Mathieu Boogaerts est devenu plus rock ?
Oui, il était temps.
Ou punk ?
Je me sens plus punk. Il y a plus punk que moi mais je me sens plus punk que je ne l’étais à 25 ans quand j’ai sorti mon premier disque. Je n’ai jamais fait de concession. J’ai eu la chance depuis 13 ans de faire la musique que je veux comme je le veux. J’assume tout ce que j’ai fait. Après il y a des choses qui vieillissent plus ou moins bien, que j’aime un peu moins. Mais j’ai eu ce privilège énorme de sortir les disques dont j’avais envie, quand j’en avais envie, comme j’en avais envie Plus ça avance et plus j’ai l’impression que je vais être radical dans mes choix et de plus en plus expérimental. Ce disque est expérimental. Et si je faisais des disques à partir de rythmes ? Et ça a donné ça. Le fait d’avoir été confidentiel, d’avoir vendu assez de disques pour en vivre et d’avoir toujours un producteur qui me suit, je ne m’en plains pas. Mais je suis là sans y être, on me connait ou on ne me connait pas. Je pense que je vais me radicaliser. Je le suis déjà un peu. Peut être que ma vision du radical va changer pour mon prochain disque et que j’en vendrai cent fois plus.

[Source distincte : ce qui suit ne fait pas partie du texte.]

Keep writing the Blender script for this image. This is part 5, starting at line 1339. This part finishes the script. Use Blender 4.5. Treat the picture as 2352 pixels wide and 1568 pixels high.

Je peux citer le disque de Philippe Catherine, son dernier disque Robots après tout. C’est un mec que je connais bien depuis longtemps, j’ai beaucoup d’estime pour ce qu’il peut faire. Quand j’ai écouté ce disque la première fois, je me suis dit qu’il y avait un coté punk. « Vous ne voulez pas acheter mes disques ? Allez vous faire foutre, je fais un disque où je parle d’éjaculation. ». Il est dans un côté anti séduisant. Finalement c’est le disque qui a le plus marché. Donc quand je dis que je vais me radicaliser, ça ne veut pas dire que je vais me marginaliser et sortir du circuit. Plus je vieillis, plus je suis content d’être artiste. Je suis content d’avoir choisi ça et je pense que ça va être de plus en plus radical.